── Provided data

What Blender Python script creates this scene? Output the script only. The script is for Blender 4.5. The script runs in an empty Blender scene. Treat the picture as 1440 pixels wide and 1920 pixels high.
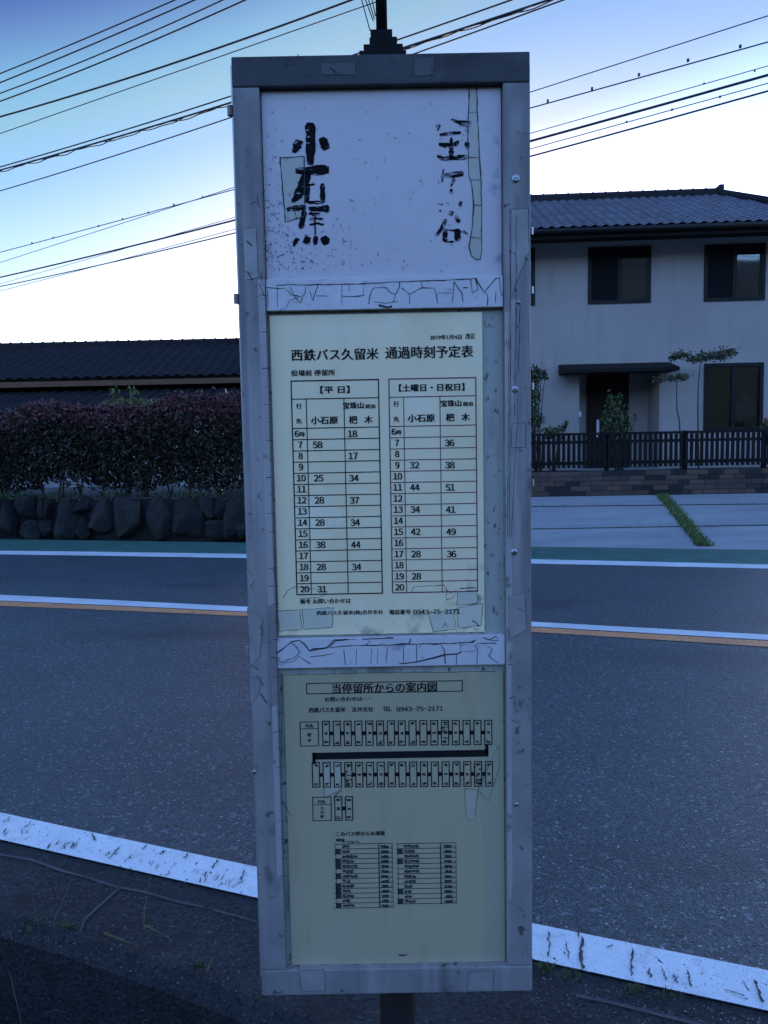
import bpy, bmesh, math, random
import numpy as np
from mathutils import Vector, Matrix
SC = bpy.context.scene
COL = SC.collection
R = math.radians

# ------------------------------------------------------------------ camera
F, PITCH, ROLL, CAMH = 1442.0, R(4.7), R(-1.05), 1.5
fv = np.array([0, math.cos(PITCH), -math.sin(PITCH)])
u0 = np.array([0, math.sin(PITCH), math.cos(PITCH)]); r0 = np.array([1.0, 0, 0])
rv = math.cos(ROLL) * r0 + math.sin(ROLL) * u0
uv_ = -math.sin(ROLL) * r0 + math.cos(ROLL) * u0
CAM = np.array([0, 0, CAMH])
cd = bpy.data.cameras.new('camera'); cam = bpy.data.objects.new('camera', cd); COL.objects.link(cam)
cd.sensor_fit = 'VERTICAL'; cd.sensor_height = 36; cd.sensor_width = 27
cd.lens = 36 * F / 1920; cd.clip_start = 0.02; cd.clip_end = 3000
M = Matrix.Identity(4)
for i in range(3):
    M[i][0] = rv[i]; M[i][1] = uv_[i]; M[i][2] = -fv[i]; M[i][3] = CAM[i]
cam.matrix_world = M
SC.camera = cam

# ------------------------------------------------------------------ sky, sun, exposure
SUN_EL, SUN_AZ = R(2.6), R(5)          # dusk: the sun is down behind the houses
SKY_STRENGTH, SUN_STRENGTH = 0.15, 0.3
w = bpy.data.worlds.new('World'); SC.world = w; w.use_nodes = True
nt = w.node_tree; nt.nodes.clear()
out = nt.nodes.new('ShaderNodeOutputWorld'); bg = nt.nodes.new('ShaderNodeBackground')
sky = nt.nodes.new('ShaderNodeTexSky'); sky.sky_type = 'NISHITA'; sky.sun_disc = False
sky.sun_elevation = SUN_EL; sky.sun_rotation = SUN_AZ
sky.air_density = 1.0; sky.dust_density = 0.6; sky.ozone_density = 3.0
mul = nt.nodes.new('ShaderNodeMix'); mul.data_type = 'RGBA'; mul.blend_type = 'MULTIPLY'
mul.inputs[0].default_value = 1.0; mul.inputs[7].default_value = (1.24, 1.02, 1.20, 1)
nt.links.new(sky.outputs[0], mul.inputs[6]); # the sky deepens upwards and to the left over the houses: a colour ramp on direction
tcw = nt.nodes.new('ShaderNodeTexCoord'); sxw = nt.nodes.new('ShaderNodeSeparateXYZ'); nt.links.new(tcw.outputs['Generated'], sxw.inputs[0])
mq = nt.nodes.new('ShaderNodeMath'); mq.operation = 'MULTIPLY_ADD'; mq.inputs[1].default_value = -0.28; nt.links.new(sxw.outputs[0], mq.inputs[0]); nt.links.new(sxw.outputs[2], mq.inputs[2])
rpw = nt.nodes.new('ShaderNodeValToRGB'); cr = rpw.color_ramp
cr.elements[0].position = 0.18; cr.elements[0].color = (1, 1, 1, 1)
cr.elements[1].position = 1.0; cr.elements[1].color = (0.40, 0.46, 0.52, 1)
for p_, c_ in ((0.24, (0.72, 0.76, 0.72)), (0.317, (0.43, 0.44, 0.385)), (0.409, (0.31, 0.375, 0.335)), (0.46, (0.31, 0.385, 0.27)), (0.498, (0.265, 0.36, 0.28)), (0.57, (0.112, 0.120, 0.195)), (0.66, (0.08, 0.10, 0.15)), (0.82, (0.20, 0.24, 0.30))):
    e_ = cr.elements.new(p_); e_.color = (*c_, 1)
nt.links.new(mq.outputs[0], rpw.inputs[0])
fr_w = nt.nodes.new('ShaderNodeMapRange'); fr_w.interpolation_type = 'SMOOTHSTEP'; fr_w.inputs[1].default_value = 0.0; fr_w.inputs[2].default_value = 0.5; nt.links.new(sxw.outputs[1], fr_w.inputs[0])
mul2 = nt.nodes.new('ShaderNodeMix'); mul2.data_type = 'RGBA'; mul2.blend_type = 'MULTIPLY'
nt.links.new(fr_w.outputs[0], mul2.inputs[0]); nt.links.new(mul.outputs[2], mul2.inputs[6]); nt.links.new(rpw.outputs[0], mul2.inputs[7])
nt.links.new(mul2.outputs[2], bg.inputs[0])
bg.inputs[1].default_value = SKY_STRENGTH
nt.links.new(bg.outputs[0], out.inputs[0])
sl = bpy.data.lights.new('sun', 'SUN'); sl.energy = SUN_STRENGTH; sl.angle = R(0.5); sl.color = (1, 0.9, 0.78)
so = bpy.data.objects.new('sun', sl); COL.objects.link(so)
sd = Vector((math.sin(SUN_AZ) * math.cos(SUN_EL), math.cos(SUN_AZ) * math.cos(SUN_EL), math.sin(SUN_EL)))
so.rotation_euler = sd.to_track_quat('Z', 'Y').to_euler(); so.location = (0, 60, 30)
vs = SC.view_settings; vs.view_transform = 'Standard'; vs.look = 'None'; vs.gamma = 1; vs.exposure = 3.30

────

Go from the first line of the data above to the line containing "R = math.radians" and retype exactly those lines, both included, but none of the pictures.

What Blender Python script creates this scene? Output the script only. The script is for Blender 4.5. The script runs in an empty Blender scene. Treat the picture as 1440 pixels wide and 1920 pixels high.
import bpy, bmesh, math, random
import numpy as np
from mathutils import Vector, Matrix
SC = bpy.context.scene
COL = SC.collection
R = math.radians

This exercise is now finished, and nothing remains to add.